I went for a walk after dark last night, with no phone or wallet.  Mainly because it was completely spontaneous.  I went through two parks, up a road even bendier than the one I recently discovered (they’d be the same if they were properly lined up), and discovered where my bus turns around.

It’s always muddy in the long thin park with olive trees.

I’ve recently gotten into a pile of new music, and approve of the vastly improved automatic recommendation system on last.fm.

Wow, this was a short one.





But when your heart skips a beat it’s ruthless and aimless

3 08 2008

Shocking news: I found a curvy road! (Why yes, I do live in Adelaide, why do you ask?)
I’m serious about this, it was designed with neither a ruler nor a compass.  It’s almost as if it were not planned at all, merely a tarmacked track that was once … organic.  It both undulates and twists, it has massive trees in unusual places, and two-storey houses built into the slope.  It is strangely incongruous with the grid that goes in all directions, as far as buildings go.

I love it here, but I’d hate it if it were in SimCity.  I will have an uninterrupted grid pattern!  My current city is perfect, and it even makes frequent use of those trains with which my Sims have some strange infatuation.  SimCity 3000 Unlimited’s Asian building set really makes my city much more impressive, too.  This means things are taller and shinier, which is what really matters.  SimCity 4, on the other hand, will not let control freaks (the only people playing this series) place their own side-roads.  You have to be tricky with the zoning to fool the computer into putting things where you want them.  Also, it is too complicated.  This is why I cannot be bothered finding out who I am lending my copy to, and then reclaiming it.

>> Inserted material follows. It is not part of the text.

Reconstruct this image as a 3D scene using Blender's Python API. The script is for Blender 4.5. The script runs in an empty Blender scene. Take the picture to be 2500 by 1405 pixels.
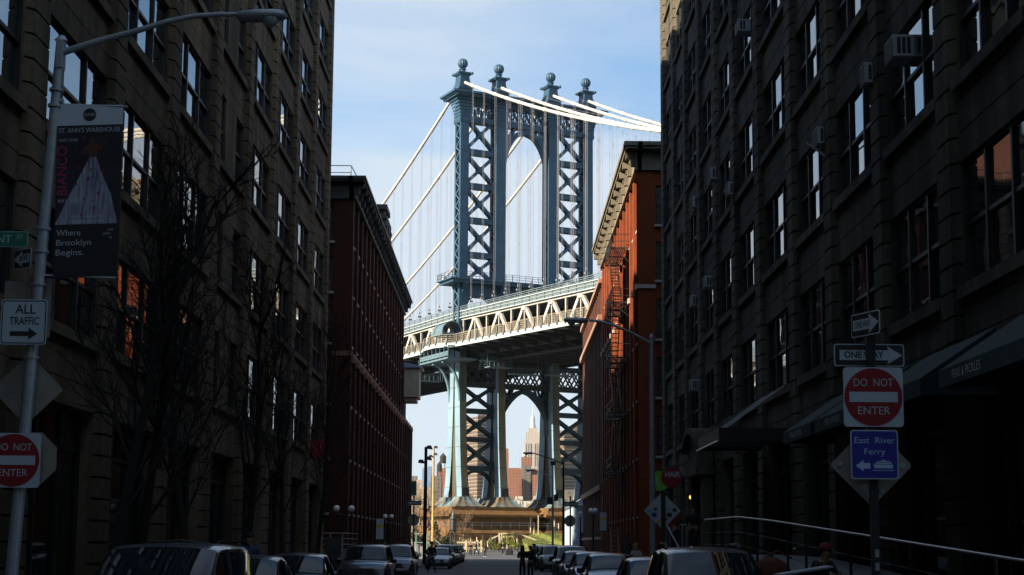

My bicycle has had a full servicing from a friend of mine who has an intimate knowledge of bicycles bordering on the concerning.  I hope I will remember how to do everything.  He assures me that stores would charge about $60 for that, and I assured him that the Mi Goreng he got in return was worth that. =)
Aligned brakes and an oiled drive chain mean that my bicycle is now like a ninja – silent.  But less deadly, as the brakes are no longer fail.  “Fail” is an adjective, if you missed that.  It does of course make that quiet clicky noise (not unlike power lines on a humid day) when I’m not pedalling.
I have neglected it for years, but there is no damage, apart from inconsequential corrosion from riding on the beach.  It’s still a good bike, except for the shock absorbers, which will not accept the ring thingies.  This could mean any number of things, but do not fret.  Explanations are a courtesy that you must earn, but you can be assured that this one is not important.

I have new boots, in which I can wriggle my toes.  This is a plus.  I like being able to do that.
There is nothing like new footwear to remind you that your feet are different sizes. Any sneakers which I’ve worn for years have been trained (like bonsai) to fit perfectly.  Also, ankle support.

It is very easy to think (or be distracted) while looking at a waterfall, so I spent about 45 minutes sitting in that park, watching the water.
Also, ducks are cute.

I think that is all.  No, I don’t need to use segues.

A mystery object, large and perplexing! I’m not sure what this is.  It could be a cog – and the only things large enough to take that would be the epic-scaled mining mechs and hydroelectric dams.
On the other hand, it could be a pier for a bridge. A segment of a pier, that is.  And by pier, I mean massive column rather than jetty.

If you know what it is, or have a source, do share it.

Edit: Mystery solved! It’s the Large Hadron Collider, which will destroy everything~
Thanks to the commenter identifying as ‘This’.